▼
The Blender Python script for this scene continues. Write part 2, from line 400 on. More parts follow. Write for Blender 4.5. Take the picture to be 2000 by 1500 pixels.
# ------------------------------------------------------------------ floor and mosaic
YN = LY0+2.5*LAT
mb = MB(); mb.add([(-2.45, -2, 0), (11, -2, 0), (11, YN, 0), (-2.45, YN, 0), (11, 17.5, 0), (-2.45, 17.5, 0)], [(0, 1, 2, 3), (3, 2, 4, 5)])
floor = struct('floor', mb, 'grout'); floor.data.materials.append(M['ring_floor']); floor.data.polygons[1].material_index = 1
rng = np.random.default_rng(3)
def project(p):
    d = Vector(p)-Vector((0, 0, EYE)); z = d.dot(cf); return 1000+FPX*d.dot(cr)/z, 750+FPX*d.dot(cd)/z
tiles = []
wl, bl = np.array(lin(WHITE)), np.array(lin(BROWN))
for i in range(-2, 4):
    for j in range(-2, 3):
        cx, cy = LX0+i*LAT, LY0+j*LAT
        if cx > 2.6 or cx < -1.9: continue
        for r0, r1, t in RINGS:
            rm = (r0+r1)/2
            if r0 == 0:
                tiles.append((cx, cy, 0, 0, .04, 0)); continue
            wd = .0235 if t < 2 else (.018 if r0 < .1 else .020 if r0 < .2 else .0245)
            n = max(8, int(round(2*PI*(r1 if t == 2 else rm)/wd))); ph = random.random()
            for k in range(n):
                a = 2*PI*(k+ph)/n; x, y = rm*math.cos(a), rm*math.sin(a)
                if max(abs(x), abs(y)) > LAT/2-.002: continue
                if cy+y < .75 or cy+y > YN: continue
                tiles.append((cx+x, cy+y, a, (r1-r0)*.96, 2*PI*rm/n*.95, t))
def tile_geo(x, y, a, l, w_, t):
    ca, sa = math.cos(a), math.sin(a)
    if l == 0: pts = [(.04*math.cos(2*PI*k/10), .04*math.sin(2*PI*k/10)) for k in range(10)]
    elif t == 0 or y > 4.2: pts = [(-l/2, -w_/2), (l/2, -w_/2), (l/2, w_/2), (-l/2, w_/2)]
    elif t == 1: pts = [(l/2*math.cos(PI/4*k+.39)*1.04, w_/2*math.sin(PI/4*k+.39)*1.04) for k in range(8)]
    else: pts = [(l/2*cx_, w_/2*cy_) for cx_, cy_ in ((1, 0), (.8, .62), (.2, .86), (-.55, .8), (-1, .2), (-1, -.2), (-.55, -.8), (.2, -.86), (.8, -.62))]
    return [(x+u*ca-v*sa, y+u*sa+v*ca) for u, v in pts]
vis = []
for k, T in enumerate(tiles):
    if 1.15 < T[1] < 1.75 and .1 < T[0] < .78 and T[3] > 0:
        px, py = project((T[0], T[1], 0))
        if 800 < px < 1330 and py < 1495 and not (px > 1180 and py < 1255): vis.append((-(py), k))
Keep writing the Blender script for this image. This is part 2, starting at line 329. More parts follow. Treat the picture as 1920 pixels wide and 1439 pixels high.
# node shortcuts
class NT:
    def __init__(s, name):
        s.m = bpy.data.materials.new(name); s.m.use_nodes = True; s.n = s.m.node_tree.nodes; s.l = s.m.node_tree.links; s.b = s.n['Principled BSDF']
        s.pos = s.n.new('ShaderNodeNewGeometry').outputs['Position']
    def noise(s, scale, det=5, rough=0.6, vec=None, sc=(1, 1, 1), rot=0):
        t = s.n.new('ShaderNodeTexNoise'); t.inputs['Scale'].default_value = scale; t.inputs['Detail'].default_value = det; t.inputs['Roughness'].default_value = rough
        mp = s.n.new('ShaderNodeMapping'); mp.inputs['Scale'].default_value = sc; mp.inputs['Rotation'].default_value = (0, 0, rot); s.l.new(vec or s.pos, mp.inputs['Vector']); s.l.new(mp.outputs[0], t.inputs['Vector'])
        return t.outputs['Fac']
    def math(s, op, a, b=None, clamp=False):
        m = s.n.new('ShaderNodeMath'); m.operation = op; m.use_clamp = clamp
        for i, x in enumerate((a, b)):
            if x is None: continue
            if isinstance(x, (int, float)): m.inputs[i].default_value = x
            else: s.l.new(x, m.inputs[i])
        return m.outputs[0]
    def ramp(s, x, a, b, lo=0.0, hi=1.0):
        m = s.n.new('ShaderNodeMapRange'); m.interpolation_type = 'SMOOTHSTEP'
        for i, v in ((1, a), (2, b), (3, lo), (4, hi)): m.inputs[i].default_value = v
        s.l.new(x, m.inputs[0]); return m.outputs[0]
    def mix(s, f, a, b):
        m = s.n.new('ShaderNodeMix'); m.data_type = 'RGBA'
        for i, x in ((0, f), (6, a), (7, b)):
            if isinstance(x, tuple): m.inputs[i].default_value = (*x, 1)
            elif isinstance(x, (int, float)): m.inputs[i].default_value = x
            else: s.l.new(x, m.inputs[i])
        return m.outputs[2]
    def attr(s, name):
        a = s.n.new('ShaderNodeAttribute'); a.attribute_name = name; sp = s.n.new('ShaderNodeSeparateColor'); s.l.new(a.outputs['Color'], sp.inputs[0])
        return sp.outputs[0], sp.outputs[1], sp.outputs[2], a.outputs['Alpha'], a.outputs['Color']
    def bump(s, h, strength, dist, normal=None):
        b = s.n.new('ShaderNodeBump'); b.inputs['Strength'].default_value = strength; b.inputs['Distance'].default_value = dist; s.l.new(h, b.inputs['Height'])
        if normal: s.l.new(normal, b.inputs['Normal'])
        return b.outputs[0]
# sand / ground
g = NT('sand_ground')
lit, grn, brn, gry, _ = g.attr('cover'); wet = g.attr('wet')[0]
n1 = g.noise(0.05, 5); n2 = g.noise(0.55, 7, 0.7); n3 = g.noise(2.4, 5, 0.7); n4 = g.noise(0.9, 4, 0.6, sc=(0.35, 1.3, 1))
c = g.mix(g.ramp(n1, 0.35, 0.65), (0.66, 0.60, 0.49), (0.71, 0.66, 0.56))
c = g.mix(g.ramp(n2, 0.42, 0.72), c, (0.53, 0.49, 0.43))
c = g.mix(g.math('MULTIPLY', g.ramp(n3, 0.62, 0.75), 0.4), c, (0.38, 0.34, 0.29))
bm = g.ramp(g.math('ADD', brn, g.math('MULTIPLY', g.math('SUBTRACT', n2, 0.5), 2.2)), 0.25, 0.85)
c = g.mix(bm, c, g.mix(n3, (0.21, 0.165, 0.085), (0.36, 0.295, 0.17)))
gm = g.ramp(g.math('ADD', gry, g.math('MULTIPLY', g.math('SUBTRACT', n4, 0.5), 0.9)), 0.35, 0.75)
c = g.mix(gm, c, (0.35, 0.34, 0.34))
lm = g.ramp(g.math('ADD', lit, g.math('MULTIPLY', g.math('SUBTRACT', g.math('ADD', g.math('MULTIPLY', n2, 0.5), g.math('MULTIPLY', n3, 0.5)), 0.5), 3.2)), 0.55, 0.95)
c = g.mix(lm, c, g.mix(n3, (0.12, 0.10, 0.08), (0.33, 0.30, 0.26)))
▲
Given task → Copy down the whole of the data above, matching it exactly.

Written answer →
The Blender Python script for this scene continues. Write part 2, from line 400 on. More parts follow. Write for Blender 4.5. Take the picture to be 2000 by 1500 pixels.
# ------------------------------------------------------------------ floor and mosaic
YN = LY0+2.5*LAT
mb = MB(); mb.add([(-2.45, -2, 0), (11, -2, 0), (11, YN, 0), (-2.45, YN, 0), (11, 17.5, 0), (-2.45, 17.5, 0)], [(0, 1, 2, 3), (3, 2, 4, 5)])
floor = struct('floor', mb, 'grout'); floor.data.materials.append(M['ring_floor']); floor.data.polygons[1].material_index = 1
rng = np.random.default_rng(3)
def project(p):
    d = Vector(p)-Vector((0, 0, EYE)); z = d.dot(cf); return 1000+FPX*d.dot(cr)/z, 750+FPX*d.dot(cd)/z
tiles = []
wl, bl = np.array(lin(WHITE)), np.array(lin(BROWN))
for i in range(-2, 4):
    for j in range(-2, 3):
        cx, cy = LX0+i*LAT, LY0+j*LAT
        if cx > 2.6 or cx < -1.9: continue
        for r0, r1, t in RINGS:
            rm = (r0+r1)/2
            if r0 == 0:
                tiles.append((cx, cy, 0, 0, .04, 0)); continue
            wd = .0235 if t < 2 else (.018 if r0 < .1 else .020 if r0 < .2 else .0245)
            n = max(8, int(round(2*PI*(r1 if t == 2 else rm)/wd))); ph = random.random()
            for k in range(n):
                a = 2*PI*(k+ph)/n; x, y = rm*math.cos(a), rm*math.sin(a)
                if max(abs(x), abs(y)) > LAT/2-.002: continue
                if cy+y < .75 or cy+y > YN: continue
                tiles.append((cx+x, cy+y, a, (r1-r0)*.96, 2*PI*rm/n*.95, t))
def tile_geo(x, y, a, l, w_, t):
    ca, sa = math.cos(a), math.sin(a)
    if l == 0: pts = [(.04*math.cos(2*PI*k/10), .04*math.sin(2*PI*k/10)) for k in range(10)]
    elif t == 0 or y > 4.2: pts = [(-l/2, -w_/2), (l/2, -w_/2), (l/2, w_/2), (-l/2, w_/2)]
    elif t == 1: pts = [(l/2*math.cos(PI/4*k+.39)*1.04, w_/2*math.sin(PI/4*k+.39)*1.04) for k in range(8)]
    else: pts = [(l/2*cx_, w_/2*cy_) for cx_, cy_ in ((1, 0), (.8, .62), (.2, .86), (-.55, .8), (-1, .2), (-1, -.2), (-.55, -.8), (.2, -.86), (.8, -.62))]
    return [(x+u*ca-v*sa, y+u*sa+v*ca) for u, v in pts]
vis = []
for k, T in enumerate(tiles):
    if 1.15 < T[1] < 1.75 and .1 < T[0] < .78 and T[3] > 0:
        px, py = project((T[0], T[1], 0))
        if 800 < px < 1330 and py < 1495 and not (px > 1180 and py < 1255): vis.append((-(py), k))
Keep writing the Blender script for this image. This is part 2, starting at line 329. More parts follow. Treat the picture as 1920 pixels wide and 1439 pixels high.
# node shortcuts
class NT:
    def __init__(s, name):
        s.m = bpy.data.materials.new(name); s.m.use_nodes = True; s.n = s.m.node_tree.nodes; s.l = s.m.node_tree.links; s.b = s.n['Principled BSDF']
        s.pos = s.n.new('ShaderNodeNewGeometry').outputs['Position']
    def noise(s, scale, det=5, rough=0.6, vec=None, sc=(1, 1, 1), rot=0):
        t = s.n.new('ShaderNodeTexNoise'); t.inputs['Scale'].default_value = scale; t.inputs['Detail'].default_value = det; t.inputs['Roughness'].default_value = rough
        mp = s.n.new('ShaderNodeMapping'); mp.inputs['Scale'].default_value = sc; mp.inputs['Rotation'].default_value = (0, 0, rot); s.l.new(vec or s.pos, mp.inputs['Vector']); s.l.new(mp.outputs[0], t.inputs['Vector'])
        return t.outputs['Fac']
    def math(s, op, a, b=None, clamp=False):
        m = s.n.new('ShaderNodeMath'); m.operation = op; m.use_clamp = clamp
        for i, x in enumerate((a, b)):
            if x is None: continue
            if isinstance(x, (int, float)): m.inputs[i].default_value = x
            else: s.l.new(x, m.inputs[i])
        return m.outputs[0]
    def ramp(s, x, a, b, lo=0.0, hi=1.0):
        m = s.n.new('ShaderNodeMapRange'); m.interpolation_type = 'SMOOTHSTEP'
        for i, v in ((1, a), (2, b), (3, lo), (4, hi)): m.inputs[i].default_value = v
        s.l.new(x, m.inputs[0]); return m.outputs[0]
    def mix(s, f, a, b):
        m = s.n.new('ShaderNodeMix'); m.data_type = 'RGBA'
        for i, x in ((0, f), (6, a), (7, b)):
            if isinstance(x, tuple): m.inputs[i].default_value = (*x, 1)
            elif isinstance(x, (int, float)): m.inputs[i].default_value = x
            else: s.l.new(x, m.inputs[i])
        return m.outputs[2]
    def attr(s, name):
        a = s.n.new('ShaderNodeAttribute'); a.attribute_name = name; sp = s.n.new('ShaderNodeSeparateColor'); s.l.new(a.outputs['Color'], sp.inputs[0])
        return sp.outputs[0], sp.outputs[1], sp.outputs[2], a.outputs['Alpha'], a.outputs['Color']
    def bump(s, h, strength, dist, normal=None):
        b = s.n.new('ShaderNodeBump'); b.inputs['Strength'].default_value = strength; b.inputs['Distance'].default_value = dist; s.l.new(h, b.inputs['Height'])
        if normal: s.l.new(normal, b.inputs['Normal'])
        return b.outputs[0]
# sand / ground
g = NT('sand_ground')
lit, grn, brn, gry, _ = g.attr('cover'); wet = g.attr('wet')[0]
n1 = g.noise(0.05, 5); n2 = g.noise(0.55, 7, 0.7); n3 = g.noise(2.4, 5, 0.7); n4 = g.noise(0.9, 4, 0.6, sc=(0.35, 1.3, 1))
c = g.mix(g.ramp(n1, 0.35, 0.65), (0.66, 0.60, 0.49), (0.71, 0.66, 0.56))
c = g.mix(g.ramp(n2, 0.42, 0.72), c, (0.53, 0.49, 0.43))
c = g.mix(g.math('MULTIPLY', g.ramp(n3, 0.62, 0.75), 0.4), c, (0.38, 0.34, 0.29))
bm = g.ramp(g.math('ADD', brn, g.math('MULTIPLY', g.math('SUBTRACT', n2, 0.5), 2.2)), 0.25, 0.85)
c = g.mix(bm, c, g.mix(n3, (0.21, 0.165, 0.085), (0.36, 0.295, 0.17)))
gm = g.ramp(g.math('ADD', gry, g.math('MULTIPLY', g.math('SUBTRACT', n4, 0.5), 0.9)), 0.35, 0.75)
c = g.mix(gm, c, (0.35, 0.34, 0.34))
lm = g.ramp(g.math('ADD', lit, g.math('MULTIPLY', g.math('SUBTRACT', g.math('ADD', g.math('MULTIPLY', n2, 0.5), g.math('MULTIPLY', n3, 0.5)), 0.5), 3.2)), 0.55, 0.95)
c = g.mix(lm, c, g.mix(n3, (0.12, 0.10, 0.08), (0.33, 0.30, 0.26)))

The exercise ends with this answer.